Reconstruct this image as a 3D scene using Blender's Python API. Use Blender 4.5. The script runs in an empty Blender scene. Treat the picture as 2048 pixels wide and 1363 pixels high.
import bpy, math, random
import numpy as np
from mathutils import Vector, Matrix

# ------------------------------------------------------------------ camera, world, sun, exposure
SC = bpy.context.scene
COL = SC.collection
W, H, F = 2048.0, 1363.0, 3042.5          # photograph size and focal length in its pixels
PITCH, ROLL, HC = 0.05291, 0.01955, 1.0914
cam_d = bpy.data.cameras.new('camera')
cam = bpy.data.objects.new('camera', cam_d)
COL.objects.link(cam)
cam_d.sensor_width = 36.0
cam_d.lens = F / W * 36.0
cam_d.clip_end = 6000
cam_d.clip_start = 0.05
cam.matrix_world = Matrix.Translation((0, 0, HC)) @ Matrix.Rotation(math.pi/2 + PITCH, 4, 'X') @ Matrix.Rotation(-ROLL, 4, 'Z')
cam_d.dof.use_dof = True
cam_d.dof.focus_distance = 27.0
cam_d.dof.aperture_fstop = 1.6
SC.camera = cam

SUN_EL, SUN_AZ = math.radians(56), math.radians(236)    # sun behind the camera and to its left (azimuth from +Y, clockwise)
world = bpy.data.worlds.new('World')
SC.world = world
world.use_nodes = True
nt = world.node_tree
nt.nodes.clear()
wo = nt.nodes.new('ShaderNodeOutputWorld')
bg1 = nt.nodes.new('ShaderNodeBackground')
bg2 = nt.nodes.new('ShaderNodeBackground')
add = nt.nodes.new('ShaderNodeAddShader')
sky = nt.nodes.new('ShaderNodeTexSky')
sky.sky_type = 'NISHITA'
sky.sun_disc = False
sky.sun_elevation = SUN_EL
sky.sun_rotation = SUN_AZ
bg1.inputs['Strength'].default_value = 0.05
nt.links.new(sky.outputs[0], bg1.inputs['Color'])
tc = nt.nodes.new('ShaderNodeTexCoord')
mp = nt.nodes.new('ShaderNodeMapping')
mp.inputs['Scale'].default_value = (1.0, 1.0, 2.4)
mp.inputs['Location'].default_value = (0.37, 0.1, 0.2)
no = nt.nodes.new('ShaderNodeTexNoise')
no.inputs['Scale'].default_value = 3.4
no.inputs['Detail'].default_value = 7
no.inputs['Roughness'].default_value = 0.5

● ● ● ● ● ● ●

→ **Exercise aim**
Copy exactly the lines that run from the first line of the data to the line containing "SC.camera = cam", please, with both ends included and nothing else.

→ **Response for this exercise**
Reconstruct this image as a 3D scene using Blender's Python API. Use Blender 4.5. The script runs in an empty Blender scene. Treat the picture as 2048 pixels wide and 1363 pixels high.
import bpy, math, random
import numpy as np
from mathutils import Vector, Matrix

# ------------------------------------------------------------------ camera, world, sun, exposure
SC = bpy.context.scene
COL = SC.collection
W, H, F = 2048.0, 1363.0, 3042.5          # photograph size and focal length in its pixels
PITCH, ROLL, HC = 0.05291, 0.01955, 1.0914
cam_d = bpy.data.cameras.new('camera')
cam = bpy.data.objects.new('camera', cam_d)
COL.objects.link(cam)
cam_d.sensor_width = 36.0
cam_d.lens = F / W * 36.0
cam_d.clip_end = 6000
cam_d.clip_start = 0.05
cam.matrix_world = Matrix.Translation((0, 0, HC)) @ Matrix.Rotation(math.pi/2 + PITCH, 4, 'X') @ Matrix.Rotation(-ROLL, 4, 'Z')
cam_d.dof.use_dof = True
cam_d.dof.focus_distance = 27.0
cam_d.dof.aperture_fstop = 1.6
SC.camera = cam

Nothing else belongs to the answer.